Work required:
Return the material word for word. Do not include pictures.

Data provided:
■ ■ ■

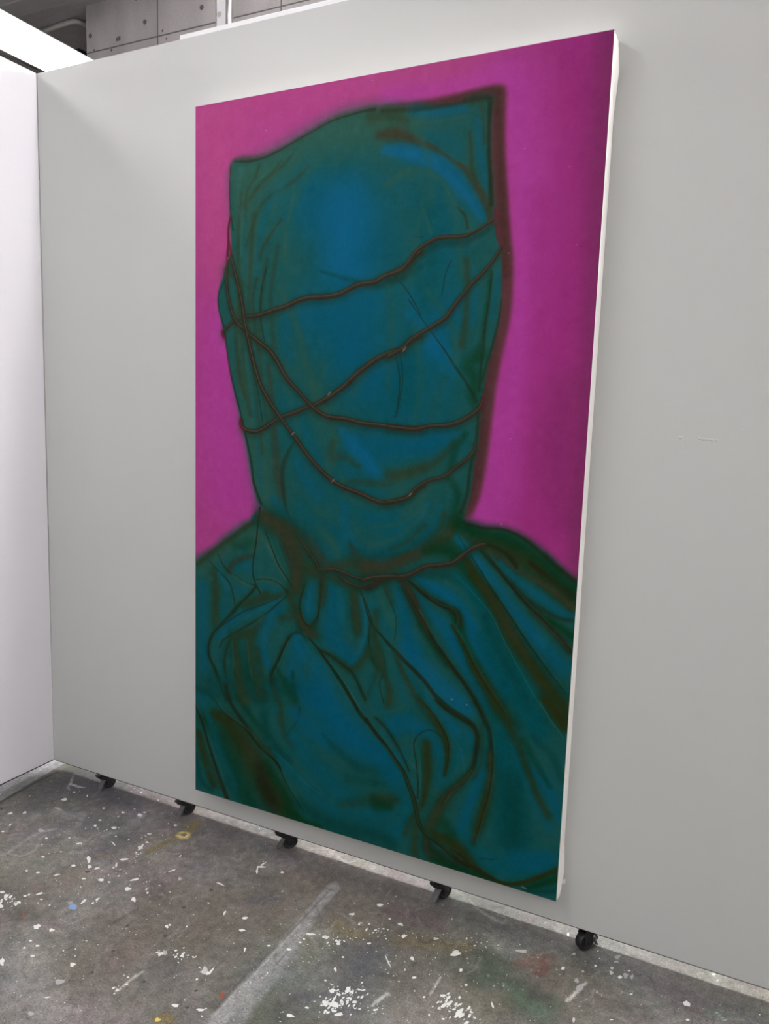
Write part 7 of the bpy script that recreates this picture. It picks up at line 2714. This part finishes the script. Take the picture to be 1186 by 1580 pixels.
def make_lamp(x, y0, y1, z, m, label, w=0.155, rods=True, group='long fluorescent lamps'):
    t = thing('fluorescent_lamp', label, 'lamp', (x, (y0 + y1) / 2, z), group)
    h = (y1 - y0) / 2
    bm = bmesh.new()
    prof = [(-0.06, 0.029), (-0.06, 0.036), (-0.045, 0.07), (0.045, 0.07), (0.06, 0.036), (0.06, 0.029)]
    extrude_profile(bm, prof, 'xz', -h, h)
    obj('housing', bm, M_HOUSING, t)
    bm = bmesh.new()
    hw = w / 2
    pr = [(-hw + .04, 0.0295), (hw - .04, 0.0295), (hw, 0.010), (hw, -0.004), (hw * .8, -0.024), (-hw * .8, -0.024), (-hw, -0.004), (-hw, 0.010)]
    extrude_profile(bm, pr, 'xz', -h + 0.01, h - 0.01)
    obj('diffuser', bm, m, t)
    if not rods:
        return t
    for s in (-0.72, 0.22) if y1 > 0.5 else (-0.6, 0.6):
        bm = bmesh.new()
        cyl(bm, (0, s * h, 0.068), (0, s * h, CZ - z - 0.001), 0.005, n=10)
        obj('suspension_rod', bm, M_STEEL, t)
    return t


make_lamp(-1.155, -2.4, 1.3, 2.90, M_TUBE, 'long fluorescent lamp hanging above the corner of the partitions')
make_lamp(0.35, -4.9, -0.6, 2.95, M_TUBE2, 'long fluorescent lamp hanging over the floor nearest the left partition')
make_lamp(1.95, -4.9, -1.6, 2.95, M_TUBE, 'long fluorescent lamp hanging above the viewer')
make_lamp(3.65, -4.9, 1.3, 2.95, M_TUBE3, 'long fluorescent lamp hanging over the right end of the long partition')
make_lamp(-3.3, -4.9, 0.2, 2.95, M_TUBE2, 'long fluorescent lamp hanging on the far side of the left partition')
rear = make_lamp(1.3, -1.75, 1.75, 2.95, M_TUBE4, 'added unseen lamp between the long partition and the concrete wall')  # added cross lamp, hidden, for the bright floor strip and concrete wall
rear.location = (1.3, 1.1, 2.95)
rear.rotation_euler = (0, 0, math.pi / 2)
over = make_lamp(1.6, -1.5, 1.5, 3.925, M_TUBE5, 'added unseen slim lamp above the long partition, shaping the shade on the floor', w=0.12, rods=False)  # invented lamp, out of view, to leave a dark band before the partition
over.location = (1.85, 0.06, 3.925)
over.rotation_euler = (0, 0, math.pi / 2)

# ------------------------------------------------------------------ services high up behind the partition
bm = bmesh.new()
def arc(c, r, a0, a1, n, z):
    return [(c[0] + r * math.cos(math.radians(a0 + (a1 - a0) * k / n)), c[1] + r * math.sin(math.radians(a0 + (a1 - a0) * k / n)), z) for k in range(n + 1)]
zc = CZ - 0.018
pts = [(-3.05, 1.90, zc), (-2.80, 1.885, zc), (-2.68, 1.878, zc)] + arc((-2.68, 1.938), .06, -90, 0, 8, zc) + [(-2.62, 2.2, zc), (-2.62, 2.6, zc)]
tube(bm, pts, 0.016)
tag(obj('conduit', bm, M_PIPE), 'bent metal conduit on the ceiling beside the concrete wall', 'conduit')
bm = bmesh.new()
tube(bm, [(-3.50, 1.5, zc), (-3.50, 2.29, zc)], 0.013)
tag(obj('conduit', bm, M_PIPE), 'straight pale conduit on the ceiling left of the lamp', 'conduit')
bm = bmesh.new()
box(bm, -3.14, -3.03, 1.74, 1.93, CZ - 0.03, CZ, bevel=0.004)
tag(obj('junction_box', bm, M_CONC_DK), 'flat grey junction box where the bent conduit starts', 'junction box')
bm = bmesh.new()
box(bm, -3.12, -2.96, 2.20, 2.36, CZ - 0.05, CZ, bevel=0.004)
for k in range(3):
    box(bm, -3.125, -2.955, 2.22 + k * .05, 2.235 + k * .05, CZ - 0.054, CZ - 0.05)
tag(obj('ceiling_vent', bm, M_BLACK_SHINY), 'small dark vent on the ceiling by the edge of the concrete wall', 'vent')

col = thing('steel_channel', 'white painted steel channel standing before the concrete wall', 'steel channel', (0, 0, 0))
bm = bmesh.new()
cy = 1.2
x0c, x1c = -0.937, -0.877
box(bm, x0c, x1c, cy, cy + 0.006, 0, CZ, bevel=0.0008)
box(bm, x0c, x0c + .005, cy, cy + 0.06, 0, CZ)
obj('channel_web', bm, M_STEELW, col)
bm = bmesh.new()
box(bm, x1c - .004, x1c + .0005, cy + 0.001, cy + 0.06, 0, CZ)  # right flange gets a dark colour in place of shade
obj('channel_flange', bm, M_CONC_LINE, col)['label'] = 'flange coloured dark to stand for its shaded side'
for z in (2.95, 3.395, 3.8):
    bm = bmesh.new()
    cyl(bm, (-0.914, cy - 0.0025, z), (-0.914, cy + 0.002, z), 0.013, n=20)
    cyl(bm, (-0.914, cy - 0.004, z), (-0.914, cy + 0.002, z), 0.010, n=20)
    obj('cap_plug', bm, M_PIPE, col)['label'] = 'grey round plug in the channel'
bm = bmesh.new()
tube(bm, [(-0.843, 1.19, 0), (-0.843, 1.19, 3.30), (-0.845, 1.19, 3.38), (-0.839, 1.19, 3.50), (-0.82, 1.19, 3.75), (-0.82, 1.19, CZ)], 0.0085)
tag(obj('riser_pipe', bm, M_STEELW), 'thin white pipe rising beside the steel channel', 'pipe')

■ ■ ■

Result for this exercise:
Write part 7 of the bpy script that recreates this picture. It picks up at line 2714. This part finishes the script. Take the picture to be 1186 by 1580 pixels.
def make_lamp(x, y0, y1, z, m, label, w=0.155, rods=True, group='long fluorescent lamps'):
    t = thing('fluorescent_lamp', label, 'lamp', (x, (y0 + y1) / 2, z), group)
    h = (y1 - y0) / 2
    bm = bmesh.new()
    prof = [(-0.06, 0.029), (-0.06, 0.036), (-0.045, 0.07), (0.045, 0.07), (0.06, 0.036), (0.06, 0.029)]
    extrude_profile(bm, prof, 'xz', -h, h)
    obj('housing', bm, M_HOUSING, t)
    bm = bmesh.new()
    hw = w / 2
    pr = [(-hw + .04, 0.0295), (hw - .04, 0.0295), (hw, 0.010), (hw, -0.004), (hw * .8, -0.024), (-hw * .8, -0.024), (-hw, -0.004), (-hw, 0.010)]
    extrude_profile(bm, pr, 'xz', -h + 0.01, h - 0.01)
    obj('diffuser', bm, m, t)
    if not rods:
        return t
    for s in (-0.72, 0.22) if y1 > 0.5 else (-0.6, 0.6):
        bm = bmesh.new()
        cyl(bm, (0, s * h, 0.068), (0, s * h, CZ - z - 0.001), 0.005, n=10)
        obj('suspension_rod', bm, M_STEEL, t)
    return t


make_lamp(-1.155, -2.4, 1.3, 2.90, M_TUBE, 'long fluorescent lamp hanging above the corner of the partitions')
make_lamp(0.35, -4.9, -0.6, 2.95, M_TUBE2, 'long fluorescent lamp hanging over the floor nearest the left partition')
make_lamp(1.95, -4.9, -1.6, 2.95, M_TUBE, 'long fluorescent lamp hanging above the viewer')
make_lamp(3.65, -4.9, 1.3, 2.95, M_TUBE3, 'long fluorescent lamp hanging over the right end of the long partition')
make_lamp(-3.3, -4.9, 0.2, 2.95, M_TUBE2, 'long fluorescent lamp hanging on the far side of the left partition')
rear = make_lamp(1.3, -1.75, 1.75, 2.95, M_TUBE4, 'added unseen lamp between the long partition and the concrete wall')  # added cross lamp, hidden, for the bright floor strip and concrete wall
rear.location = (1.3, 1.1, 2.95)
rear.rotation_euler = (0, 0, math.pi / 2)
over = make_lamp(1.6, -1.5, 1.5, 3.925, M_TUBE5, 'added unseen slim lamp above the long partition, shaping the shade on the floor', w=0.12, rods=False)  # invented lamp, out of view, to leave a dark band before the partition
over.location = (1.85, 0.06, 3.925)
over.rotation_euler = (0, 0, math.pi / 2)

# ------------------------------------------------------------------ services high up behind the partition
bm = bmesh.new()
def arc(c, r, a0, a1, n, z):
    return [(c[0] + r * math.cos(math.radians(a0 + (a1 - a0) * k / n)), c[1] + r * math.sin(math.radians(a0 + (a1 - a0) * k / n)), z) for k in range(n + 1)]
zc = CZ - 0.018
pts = [(-3.05, 1.90, zc), (-2.80, 1.885, zc), (-2.68, 1.878, zc)] + arc((-2.68, 1.938), .06, -90, 0, 8, zc) + [(-2.62, 2.2, zc), (-2.62, 2.6, zc)]
tube(bm, pts, 0.016)
tag(obj('conduit', bm, M_PIPE), 'bent metal conduit on the ceiling beside the concrete wall', 'conduit')
bm = bmesh.new()
tube(bm, [(-3.50, 1.5, zc), (-3.50, 2.29, zc)], 0.013)
tag(obj('conduit', bm, M_PIPE), 'straight pale conduit on the ceiling left of the lamp', 'conduit')
bm = bmesh.new()
box(bm, -3.14, -3.03, 1.74, 1.93, CZ - 0.03, CZ, bevel=0.004)
tag(obj('junction_box', bm, M_CONC_DK), 'flat grey junction box where the bent conduit starts', 'junction box')
bm = bmesh.new()
box(bm, -3.12, -2.96, 2.20, 2.36, CZ - 0.05, CZ, bevel=0.004)
for k in range(3):
    box(bm, -3.125, -2.955, 2.22 + k * .05, 2.235 + k * .05, CZ - 0.054, CZ - 0.05)
tag(obj('ceiling_vent', bm, M_BLACK_SHINY), 'small dark vent on the ceiling by the edge of the concrete wall', 'vent')

col = thing('steel_channel', 'white painted steel channel standing before the concrete wall', 'steel channel', (0, 0, 0))
bm = bmesh.new()
cy = 1.2
x0c, x1c = -0.937, -0.877
box(bm, x0c, x1c, cy, cy + 0.006, 0, CZ, bevel=0.0008)
box(bm, x0c, x0c + .005, cy, cy + 0.06, 0, CZ)
obj('channel_web', bm, M_STEELW, col)
bm = bmesh.new()
box(bm, x1c - .004, x1c + .0005, cy + 0.001, cy + 0.06, 0, CZ)  # right flange gets a dark colour in place of shade
obj('channel_flange', bm, M_CONC_LINE, col)['label'] = 'flange coloured dark to stand for its shaded side'
for z in (2.95, 3.395, 3.8):
    bm = bmesh.new()
    cyl(bm, (-0.914, cy - 0.0025, z), (-0.914, cy + 0.002, z), 0.013, n=20)
    cyl(bm, (-0.914, cy - 0.004, z), (-0.914, cy + 0.002, z), 0.010, n=20)
    obj('cap_plug', bm, M_PIPE, col)['label'] = 'grey round plug in the channel'
bm = bmesh.new()
tube(bm, [(-0.843, 1.19, 0), (-0.843, 1.19, 3.30), (-0.845, 1.19, 3.38), (-0.839, 1.19, 3.50), (-0.82, 1.19, 3.75), (-0.82, 1.19, CZ)], 0.0085)
tag(obj('riser_pipe', bm, M_STEELW), 'thin white pipe rising beside the steel channel', 'pipe')